Anyone who has had a good look at 1X0/X0 strategies can see the potential problem though.  If the hedge fund wants to short a stock that represents a tiny fraction of the index, then the index fund might not have enough to lend.  After all, the road to 130/30 also involves underweighting and overweighting until the manager bumps up against the same limits imposed by index weights.  If more underweighting is still required, short-selling is the only solution.

Small-cap stocks with a small index-weight are usually harder to borrow than large-cap stocks with a large index weight.  So the very situations where synthetic shorting is required may also be the situations where the index fund might fail to deliver.  If so, then the strategy may not actually be ideal for stocks that are difficult to borrow “easily and cheaply” after all.  However, the strategy would still be ideal for short-selling larger cap stocks with some regulatory restriction on shorting (a common problem in the Asian markets where the fund operates).

Investors in both the index fund and hedge fund would technically be ambivalent about whether they own a long-only active fund or a “hedge-plus-index-fund”.  But what if the investors in the index fund and hedge fund were different?  How would the transfer pricing work?
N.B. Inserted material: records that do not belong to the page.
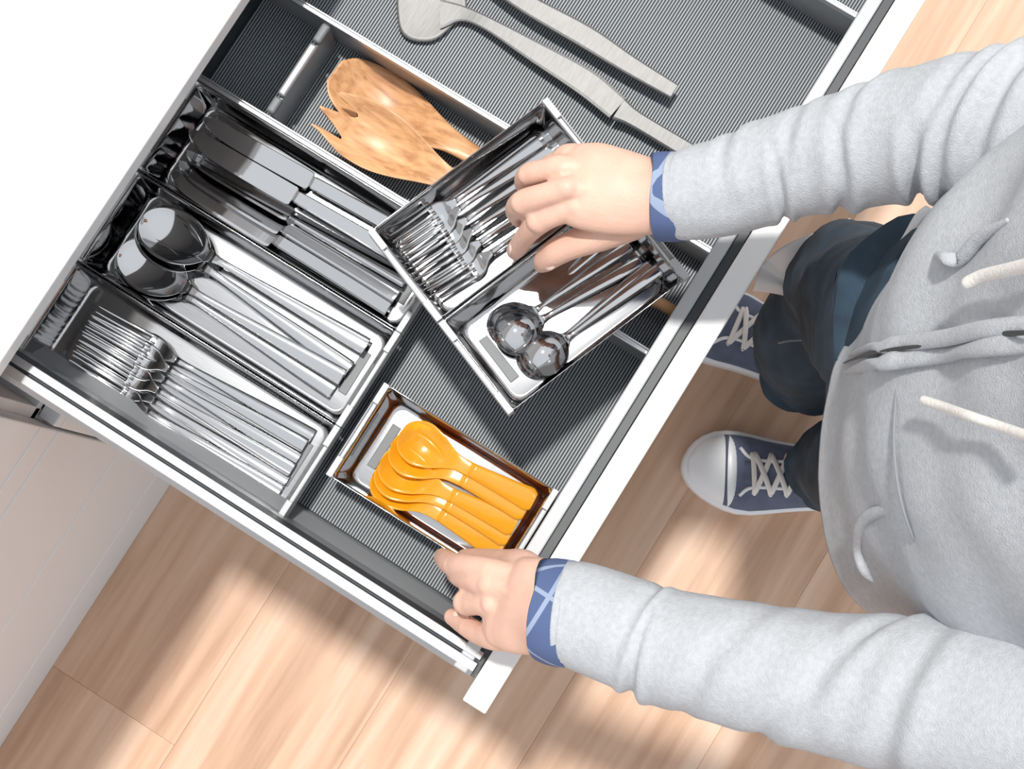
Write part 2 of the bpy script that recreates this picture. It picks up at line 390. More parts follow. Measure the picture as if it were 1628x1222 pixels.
def mk_knife(L, name, label, cat, grp, m):
    t = root(name, label, cat, (0, 0, 0), 0, grp); B = L*.5
    b = MB(); rs = []
    for (x, y0, y1, th) in cr([(0, .003, .0045, .0008), (.003, -.001, .0062, .001), (.010, -.0055, .0076, .0012), (.026, -.0090, .0083, .0013), (.055, -.0102, .0085, .0014), (B*.85, -.0104, .0084, .0016), (B*.955, -.0096, .0080, .0018), (B*.975, -.0050, .0056, .0022), (B, -.0046, .0050, .0030)], 4):
        rs.append([Vector((x, y0, -th*.1)), Vector((x, y0+(y1-y0)*.12, th*.42)), Vector((x, y1-.0006, th*.5)), Vector((x, y1, 0)), Vector((x, y1-.0006, -th*.5)), Vector((x, y0+(y1-y0)*.12, -th*.42))])
    b.rings(rs); b.build('blade', m, t, smooth=False)
    rs = []
    for (x, w, th) in cr([(B, .0046, .0036), (B*1.03, .0060, .0044), (L*.75, .0066, .0048), (L*.97, .0076, .0052), (L, .0076, .0050)], 4):
        h = th/2; rs.append([Vector((x, -w, -h*.5)), Vector((x, -w, h*.5)), Vector((x, -w*.80, h)), Vector((x, w*.80, h)), Vector((x, w, h*.5)), Vector((x, w, -h*.5)), Vector((x, w*.80, -h)), Vector((x, -w*.80, -h))])
    MB().rings(rs).build('handle', m, t, smooth=False); return t
def lay(o, a, b2, z, roll=0, z2=None, label=None):
    p = U(a[0], a[1], z); q = U(b2[0], b2[1], z2 if z2 is not None else z); d = q-p
    yaw = math.atan2(d.y, d.x); pitch = -math.atan2(d.z, math.hypot(d.x, d.y))
    o.rotation_euler = (math.radians(roll), pitch, yaw); o.location = p
    if label: o['label'] = label
    return d.length
def group_of(maker, specs):
    src = maker(); out = []
    for i, (a, b2, z, roll, lb) in enumerate(specs):
        o = src if i == 0 else copy_tree(src)
        z2 = None
        if isinstance(z, tuple): z, z2 = z
        lay(o, a, b2, z, roll, z2, lb); out.append(o)
    return out
G = 'table knives fanned in the bin nearest the long rail'
KN = [((322, 193), (668, 385), (.632, .630), 6, 'table knife lying deepest, its dark blade tip nearest the long divider rail'),
      ((297, 212), (652, 418), (.637, .634), -7, 'table knife with the broadest flat blade showing, lying on top'),
      ((293, 243), (655, 452), (.630, .631), -38, 'table knife third from the divider rail, blade tilted'),
      ((281, 260), (642, 478), (.632, .632), -30, 'table knife fourth from the divider rail, its handle end showing'),
      ((268, 276), (627, 497), (.634, .633), -18, 'table knife lying against the wall of the spoon bin')]
LK = (U(297, 212, .637)-U(652, 418, .634)).length; print('knife', LK)
group_of(lambda: mk_knife(LK, 'table_knife', '', 'knife', G, M_CHROME), KN)
G = 'dinner spoons nested in the middle bin'
SPN = [((190, 400), (514, 612), (.626, .626), 0, 'dinner spoon at the bottom of the pair nearest the fork bin'),
       ((192, 396), (536, 596), (.630, .630), 3, 'dinner spoon with its bowl lying partly under the topmost bowl'),
       ((222, 352), (556, 588), (.633, .629), 0, 'dinner spoon nested directly beneath the topmost one, handle angled inward'),
       ((226, 347), (584, 552), (.6375, .632), -3, 'topmost dinner spoon, its full bowl uncovered nearest the knife bin')]
LS = (U(226, 347, .637)-U(582, 552, .632)).length; print('spoon', LS)
group_of(lambda: mk_spoon(LS, 'dinner_spoon', '', 'spoon', G, M_CHROME, .0235, .30, .0075), SPN)
G = 'dinner forks stacked in the fork bin'
FK = []
names = ['dinner fork nearest the spoon bin, highest handle end of the fork pile', 'second dinner fork from the spoon bin side of the fork pile', 'third dinner fork from the spoon bin side of the fork pile',
         'fourth dinner fork from the spoon bin, mid pile', 'dinner fork second from the near drawer side', 'dinner fork lying nearest the outer drawer side']
T0 = [(152, 502), (142, 514), (136, 530), (128, 545), (122, 562), (112, 578)]
T1 = [(490, 690), (484, 708), (474, 730), (466, 748), (456, 768), (447, 782)]
for i in range(6): FK.append((T0[i], T1[i], (.627+.0022*(5-i)*.9+(.0015 if i % 2 else 0), .6245+.0018*(i % 2)), (-4, 5, -3, 4, -5, 3)[i], names[i]))
LF = (U(*T0[2], .632)-U(*T1[2], .627)).length; print('fork', LF)
group_of(lambda: mk_fork(LF, 'dinner_fork', '', 'fork', G, M_CHROME), FK)
# small forks and spoons in the lifted bins
zl = ZL-Hb
G = 'small forks in the lifted bin'
names = ['small fork lying furthest from the thumb along the outer wall of the lifted bin', 'small fork second from the outer wall of the lifted bin', 'small fork third from the outer wall, handle under the ring finger',
         'small fork in the middle of the pile, handle under the middle finger', 'small fork second from the centre wall of the lifted bins', 'small fork lying closest to the centre wall of the lifted bins']
T0 = [(628, 390), (634, 402), (644, 418), (654, 436), (664, 452), (684, 470)]
T1 = [(885, 208), (898, 222), (905, 240), (912, 262), (925, 280), (938, 300)]
group_of(lambda: mk_fork((U(*T0[0], .745)-U(*T1[0], .745)).length, 'dessert_fork', '', 'fork', G, M_CHROME, .0052, .0105),
         [(T0[i], T1[i], (zl+.0065+(5-i)*.0018, zl+.006+(i % 2)*.002), (5, -4, 3, -5, 4, -3)[i], names[i]) for i in range(6)])
G = 'small spoons lying bowl down in the lifted bin'
TS = [((783, 540), (985, 362), (zl+.0045, zl+.005), 0, 'small spoon underneath the upper bowl, its handle nearest the thumb'),
      ((784, 536), (1008, 384), (zl+.0100, zl+.008), 0, 'small spoon with domed bowl up, second handle from the thumb'),
      ((790, 545), (1030, 408), (zl+.0155, zl+.011), 0, 'topmost small spoon, domed bowl shining above the others'),
      ((828, 588), (1036, 422), (zl+.0075, zl+.014), 0, 'small spoon with domed bowl lying nearest the outer corner of the lifted bin'),
      ((834, 584), (1048, 428), (zl+.0125, zl+.017), 0, 'small spoon resting on the corner one, handle end at the far outer wall')]
def mkts():
    t = mk_spoon((U(834, 584, .745)-U(1048, 428, .745)).length, 'tea_spoon', '', 'spoon', G, M_CHROME, .0185, .30, .0052, flip=-1); return t
group_of(mkts, TS)
# orange plastic spoons
G = 'orange plastic spoons fanned in the short bin'
names = ['orange plastic spoon on top of the fan with its whole bowl showing', 'orange plastic spoon second from the top of the fan', 'orange plastic spoon third from the top, in the middle of the fan',
         'orange plastic spoon fourth from the top of the fan', 'orange plastic spoon lowest in the fan, nearest the gripping hand']
T0 = [(636, 688), (622, 706), (606, 730), (600, 742), (594, 752)]
T1 = [(848, 797), (840, 815), (824, 838), (812, 855), (790, 872)]
def mko():
    t = root('plastic_spoon', '', 'spoon', (0, 0, 0), 0, G); L = (U(*T0[0], .64)-U(*T1[0], .64)).length; bw = .0195; B = .046
    st = [(0, .0008, .004, 0), (.002, bw*.5, .0035, .001), (B*.2, bw*.86, .002, .005), (B*.45, bw, .001, .008), (B*.75, bw*.8, .002, .0065), (B, bw*.5, .0055, .002), (B*1.2, .0068, .0075, .0005), (B*1.5, .0062, .0085, 0)]
    sheet(MB(), st, .0022, 14).build('bowl', M_ORANGE, t)
    sheet(MB(), [(B*1.48, .0062, .0085, 0), (L*.65, .0072, .0075, 0), (L*.88, .0095, .006, 0), (L*.96, .0105, .0055, 0), (L, .0075, .0052, 0)], .0034, 8).build('handle', M_ORANGE, t); return t
group_of(mko, [(T0[i], T1[i], (.6335+.0026*(4-i), .6275+.002*(4-i)), (3, -3, 4, -3, 2)[i], names[i]) for i in range(5)])

# wooden servers
def mk_server(kind, label):
    L = .33; t = root('salad_'+kind, label, 'salad server', (0, 0, 0), 0, 'olive wood salad servers'); b = MB()
    st = [(0, .012, .010, .002), (.010, .024, .0075, .006), (.03, .0315, .003, .0105), (.055, .032, .002, .012), (.08, .0255, .005, .009), (.105, .016, .009, .004), (.13, .0105, .011, .001), (.20, .0078, .0085, 0), (.30, .0088, .004, 0), (L-.006, .0095, .003, 0), (L, .006, .003, 0)]
    st = [(a, w*(.86 if kind == 'fork' else .95), z, c*(1 if kind == 'fork' else 1.15)) for a, w, z, c in st]
    if kind == 'fork':
        NV = 30; rows = cr(st, 4); xs_ = [r[0] for r in rows]
        def at_(x, k): return float(np.interp(x, xs_, [r[k] for r in rows]))
        def front(v):
            return float(np.interp(v, [-1, -.92, -.60, -.52, -.12, .0, .28, .40, .86, 1], [.002, -.005, .024, .025, -.003, -.005, .026, .027, .002, .006]))
        def pt(v, t_, sgn):
            x0 = front(v); x = x0+(.345-x0)*t_ if x0 < 0.05 else x0+(.345-x0)*t_
            xx = max(x, .004); w = at_(max(xx, .028), 1) if xx > .028 else at_(.028, 1)*(.66+.34*max(0, xx)/.028); c_ = at_(max(xx, .02), 3)*min(1, .25+max(0, x)/.035); z = at_(max(xx, .02), 2)+.10*max(0, .02-x)
            th = (.0045+min(.005, max(0, (x-.08))*.08))*min(1, .35+40*max(0, x-x0))
            return Vector((x, w*v, z+c_*(v*v-1)+sgn*th/2*(1-.7*abs(v)**3)))
        rs = []
        for i in range(41):
            t_ = (i/40)**1.6
            rs.append([pt(-1+2*k/NV, t_, 1) for k in range(NV+1)]+[pt(1-2*k/NV, t_, -1) for k in range(NV+1)])
        b.rings(rs)
    else:
        sheet(b, st, lambda x: .0045+min(.005, max(0, (x-.08))*.08), 14)
    sub = [i for i in range(len(b.v))]
    b.build('head', M_OLIVE, t)
    return t
f = mk_server('spoon', 'olive wood salad spoon lying behind the wooden fork'); lay(f, (531, 121), (1052, 438), .6345, 0, .6245)
f.rotation_euler.x = math.radians(-12)
f = mk_server('fork', 'olive wood salad fork with pronged scoop in front of the wooden spoon'); lay(f, (517, 174), (1062, 490), .6585, 0, .630)
f.rotation_euler.x = math.radians(4)

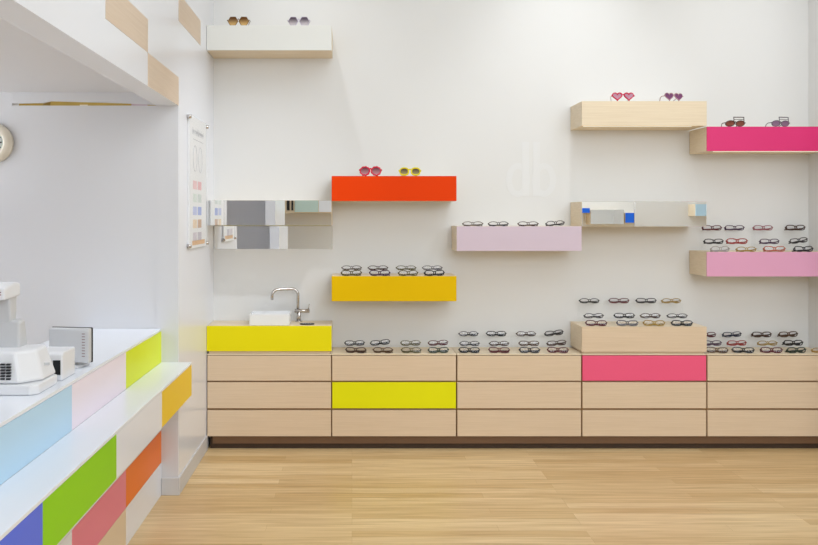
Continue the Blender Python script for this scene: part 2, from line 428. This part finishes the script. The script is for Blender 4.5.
def make_folded(outline, lw, lh, colour, rr=.0023, spread=0.0):
    t = bpy.data.objects.new('eyeglasses', None); C.objects.link(t); t.empty_display_size = .03
    br = .012; lean = math.radians(14)
    zc = lh/2+rr
    Q, hx, hz = rim_parts(t, outline, lw, lh, br, rr, fmat(colour), M['lens'], lean, zc)
    for sg in (-1, 1):
        yb = .011 if sg < 0 else .018
        h0 = Vector(Q(sg*hx, hz, .007))
        lo = .0062 if sg < 0 else .0092
        pts = [h0, (sg*(hx-.001), h0.y+yb*.6, h0.z-.004), (sg*(hx-.010), h0.y+yb, lo+.004), (sg*(hx-.03), h0.y+yb+.002+spread, lo+.0008), (0, h0.y+yb+.004+spread*2, lo),
               (-sg*(hx-.03), h0.y+yb+.006+spread*2.6, .0046), (-sg*(hx-(.002 if sg < 0 else .012)), h0.y+yb+.006+spread*3, .0030)]
        MB().tube(pts, [rr*1.2, rr*1.25, rr*1.4, rr*1.4, rr*1.4, rr*1.3, rr*1.1], 6).build('temple', fmat(colour), t)
    return t
proto = {}
def glasses(style, colour, x, y, z, yaw, roll, label, group):
    key = (style, colour)
    if key not in proto:
        a = dict(rect=(out_rect, .063, .034, .0030), oval=(out_oval, .063, .033, .0026), cat=(out_cat, .063, .034, .0028), bold=(out_rect, .063, .036, .0036),
                 slim=(out_oval, .063, .031, .0025), round=(out_oval, .062, .037, .0029), low=(out_cat, .064, .036, .0034))[style]
        t = make_folded(a[0], a[1], a[2], colour, a[3], .004 if style in ('low', 'bold') else 0)
        proto[key] = t
    else:
        s = proto[key]; t = s.copy(); C.objects.link(t)
        for ch in s.children:
            c = ch.copy(); c.parent = t; C.objects.link(c)
    t.location = (x, y, z+.0003); t.rotation_euler = (0, roll, yaw)
    if abs(roll) > 0: t.location.z += abs(math.sin(roll))*.064
    tag(t, label, 'eyeglasses', group)
    return t

YFR, YM, YR = 5.745, 5.835, 5.93
ordn = {4: ['leftmost', 'second from left', 'third from left', 'rightmost'],
        5: ['leftmost', 'second from left', 'third from left', 'fourth from left', 'rightmost']}
word = dict(black='black', charcoal='charcoal', brown='brown', taupe='taupe', olive='olive', gold='gold', maroon='maroon', red='red', rose='rosy',
            plum='plum', pink='pink', grey='grey', navy='navy', tortoise='tortoiseshell', crystal='clear', amber='amber', coral='coral', green='green')
def riser(x0, x1, yc, zs, zt, label, group):
    """clear acrylic bridge standing on the surface zs with its top at zt"""
    t = thing('acrylic_riser', label, 'riser', ((x0+x1)/2, yc, zs), 0, group)
    W = (x1-x0)/2; hh = zt-zs; T = .003
    bx('top_plate', M['acrylic'], -W, W, -.025, .035, hh-T, hh, t)
    for xx in (-W, W-T, -T/2): bx('leg', M['acrylic'], xx, xx+T, -.025, .035, .0003, hh-T, t)
def row(where, rowname, Y, base, zsurf, items, group):
    """items: (centre px, style, colour, yaw deg, roll deg)"""
    n = len(items)
    if base is not None:
        zt = PZ(base, Y)
        a = PX(items[0][0], Y)-.078; b_ = PX(items[-1][0], Y)+.078
        b_ = min(b_, XR-.004)
        riser(a, b_, Y, zsurf, zt, 'clear acrylic riser under the %s on the %s' % (rowname, where), 'clear risers under the eyeglasses')
    else: zt = zsurf
    for k, it in enumerate(items):
        px, st, co, yaw, roll = it
        nm = '%s in the %s on the %s' % (ordn[n][k], rowname, where)
        glasses(st, co, PX(px, Y), Y-(.0 if base is None else .01), zt, math.radians(yaw), math.radians(roll),
                '%s-framed eyeglasses, %s' % (word[co], nm), group)
g1 = 'eyeglasses on the golden yellow shelf'
zy = rz_(276.2)
row('yellow shelf', 'back row', YM, 270.2, zy, [(351.6, 'slim', 'taupe', 0, 0), (378, 'slim', 'brown', 2, 0), (406, 'slim', 'olive', -3, 0), (432.3, 'slim', 'grey', 0, 0)], g1)
row('yellow shelf', 'front row', YFR-.02, None, zy, [(351.6, 'low', 'olive', 8, 0), (379.6, 'low', 'plum', -5, 0), (408.5, 'round', 'olive', 9, 0), (434.8, 'low', 'black', 10, 0)], g1)
zm = rz_(226.3)
row('mauve shelf', 'single row', YFR-.02, None, zm, [(473, 'slim', 'taupe', 0, 0), (498.7, 'slim', 'charcoal', 3, 0), (528.3, 'slim', 'brown', -3, 0), (556, 'oval', 'charcoal', 14, -3)], 'eyeglasses on the mauve shelf')
w2 = 'cabinet with lemon drawer'
g2 = 'eyeglasses on the cabinet with the lemon drawer'
row(w2, 'back row', YM, 345.6, ZT, [(354.7, 'rect', 'charcoal', 4, 0), (380.6, 'rect', 'black', 10, -4), (410.7, 'rect', 'olive', 4, 0), (438.3, 'rect', 'maroon', 5, -1.5)], g2)
row(w2, 'front row', YFR-.01, None, ZT, [(355.6, 'low', 'brown', -8, 0), (382.8, 'round', 'tortoise', -6, 0), (411.2, 'round', 'olive', -3, 0), (438.7, 'low', 'green', 4, 0)], g2)
w3 = 'cabinet left of rose drawer'
g3 = 'eyeglasses on the plain maple cabinet'
row(w3, 'back row', YR, 336.2, ZT, [(468.6, 'oval', 'charcoal', 3, 0), (496.2, 'rect', 'black', -3, 0), (526.1, 'oval', 'brown', 0, 0), (554.4, 'rect', 'charcoal', 10, -5)], g3)
row(w3, 'middle row', YM, 346, ZT, [(469.6, 'oval', 'charcoal', 0, 0), (499.2, 'oval', 'brown', 3, 0), (528.9, 'rect', 'tortoise', -2, 0), (556.9, 'rect', 'brown', 8, -3)], g3)
row(w3, 'front row', YFR-.01, None, ZT, [(469.3, 'low', 'black', -6, 0), (499.1, 'low', 'maroon', -9, 0), (529.7, 'bold', 'charcoal', -5, 0), (558, 'low', 'maroon', -10, 0)], g3)
w4 = 'maple box cabinet'
g4 = 'eyeglasses on the maple box cabinet'
row(w4, 'back row', YR, 303.2, ZS4, [(589.2, 'oval', 'black', -3, 0), (618.9, 'rect', 'maroon', -4, 0), (646, 'rect', 'charcoal', -5, 0), (671.4, 'oval', 'gold', 4, 0)], g4)
row(w4, 'middle row', YM, 318.2, ZS4, [(593.9, 'oval', 'charcoal', 4, 0), (624.2, 'rect', 'black', -5, 0), (650.4, 'oval', 'brown', 0, 0), (677.2, 'slim', 'charcoal', -2, 0)], g4)
row(w4, 'front row', YFR-.01, None, ZS4, [(596.5, 'low', 'maroon', -8, 0), (627.6, 'low', 'grey', -9, 0), (654.4, 'low', 'gold', -9, 0), (682.4, 'bold', 'black', -6, 0)], g4)
w5 = 'cabinet right of rose drawer'
g5 = 'eyeglasses on the cabinet at the right edge'
row(w5, 'back row', YR, 337.2, ZT, [(706.5, 'rect', 'maroon', 5, 0), (732.2, 'rect', 'navy', 6, -2), (761.8, 'bold', 'brown', 3, 0), (788.4, 'bold', 'tortoise', 5, -1.5)], g5)
row(w5, 'middle row', YM, 345.6, ZT, [(711.5, 'rect', 'plum', 0, 0), (737, 'rect', 'red', 6, 0), (767.5, 'oval', 'gold', 2, 0), (793.3, 'bold', 'black', 4, 0)], g5)
row(w5, 'front row', YFR-.01, None, ZT, [(717, 'low', 'tortoise', -16, 0), (743.6, 'low', 'black', -12, 0), (772, 'low', 'maroon', -8, 0), (797.4, 'bold', 'green', 8, 0), (823, 'oval', 'amber', -6, 0)], g5)
zp = rz_(252)
w6 = 'light pink shelf'
g6 = 'eyeglasses on the light pink shelf'
row(w6, 'back row', YR, 230.4, zp, [(712, 'rect', 'maroon', 2, 0), (734.6, 'rect', 'plum', 2, 0), (763, 'rect', 'rose', 2, 0), (795.5, 'bold', 'brown', 2, 0)], g6)
row(w6, 'middle row', YM, 244, zp, [(713.8, 'rect', 'black', 4, 0), (736.8, 'bold', 'red', -6, 0), (769.5, 'rect', 'plum', 4, 0), (799, 'rect', 'charcoal', 10, -6)], g6)
row(w6, 'front row', YFR-.02, None, zp, [(721, 'round', 'crystal', 8, 0), (747, 'oval', 'gold', 2, 0), (775, 'low', 'coral', -6, 0), (804.5, 'low', 'charcoal', 8, 0)], g6)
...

EIP uses an interesting approach.  The index fund investors get no traditional borrow-fee from lending out their stock.  Instead, they receive 25% of the gross profits of the hedge fund - and none of the losses.  In other words, like the equity-tranche holders of a CDO, the hedge fund investors have to bear the brunt of any negative performance.  We can only guess that this call option on the fund is worth far more to the index fund investors than the measly or two percent per year they might have made by lending out their stock.   

According to the firm’s website, it seems the poor hedge fund investors then have to shell out 2 and 20 to the manager, leaving them with a little over half of their gross profits.  Amazingly, the fund still has an annual return since inception of 10%+ net of fees.  Nonetheless, it would seem that the hedge fund investors would almost have to be investors in the index fund too in order to make this approach worthwhile (since the fee would be a wash for investors in both funds).

While lending to one’s self may be “rare” (as Reuters reports), the effective result of doing so is far from unique.  In fact, it amounts to plain old active long-only management.  Gains on the shorts in the hedge fund would be off-set by losses on the corresponding long position in the index fund.  So like the mythical Ourboros - a serpent devouring its own tail - such a fund would always weight the same no matter how much it lends to itself.